The Liquid Archive 15

The Liquid Archive

This is a painting from 1844 of a church that was constructed in 1720. This is Saint Rita’s – remember I said we would come back to this church, the Black church that’s not a Black Brotherhood church. So in this church there was a form of segregation, for example, the whites were buried inside the church, as was customary at the time. However, records show that there was a Black cemetery in front of the church that was operational from 1722-1769. We’re not sure, but it seems to have been an open pit; a mass grave that bodies were thrown into. And you can see that by 1844, there is no sign of the cemetery. But we can still see the church and the fountain.

Notice the people at the fountain in the yellow circle on the far left; a group of musicians on the far fight; and this looks like a family in the center-right circle, a mother with some children who appear to be rather well-dressed; and then a group sitting down over here in the center-left circle – not clear what they are doing. And it’s plain to see that there is no presence of any officials of the church or the state. No soldiers. No police. We can understand this as a Black territory in the sense of the work of the Black Radical Geographer, Milton Santos, that these territories can be defined through the presence and the use of these urban spaces by Black people.

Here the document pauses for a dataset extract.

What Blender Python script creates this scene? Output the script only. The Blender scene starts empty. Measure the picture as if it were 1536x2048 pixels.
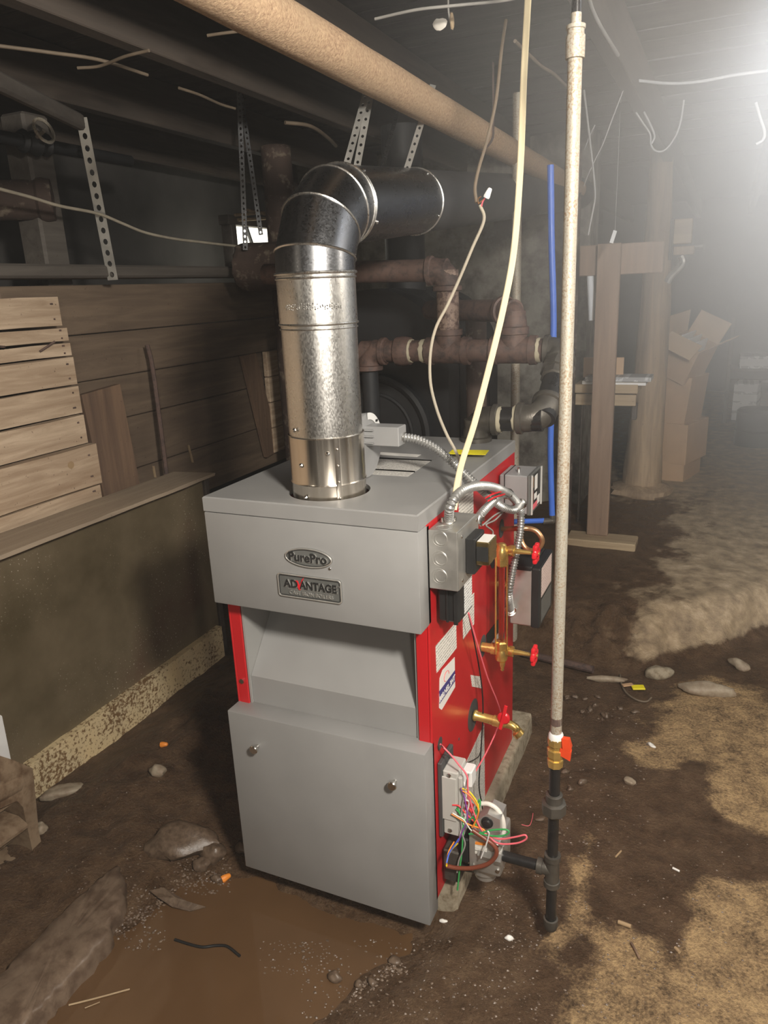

The fountain clearly marks the location of the water. But let’s take a different look at the church. The church literally houses flame, through the ritual of lighting candles. The flame is inside the church. The bell tower, the steeple, is a strong vertical pointing to the sky. And we have a cross here, but it’s been disaggregated from the circle, the clock – where time now flows “backwards” in relation to the life cycle flow of our Mbundu cosmogram. We can locate this as an urban space in the colonial sense: church, cemetery fountain, but I would argue that we have a Black urban territory, a social space at the meeting of fire and water.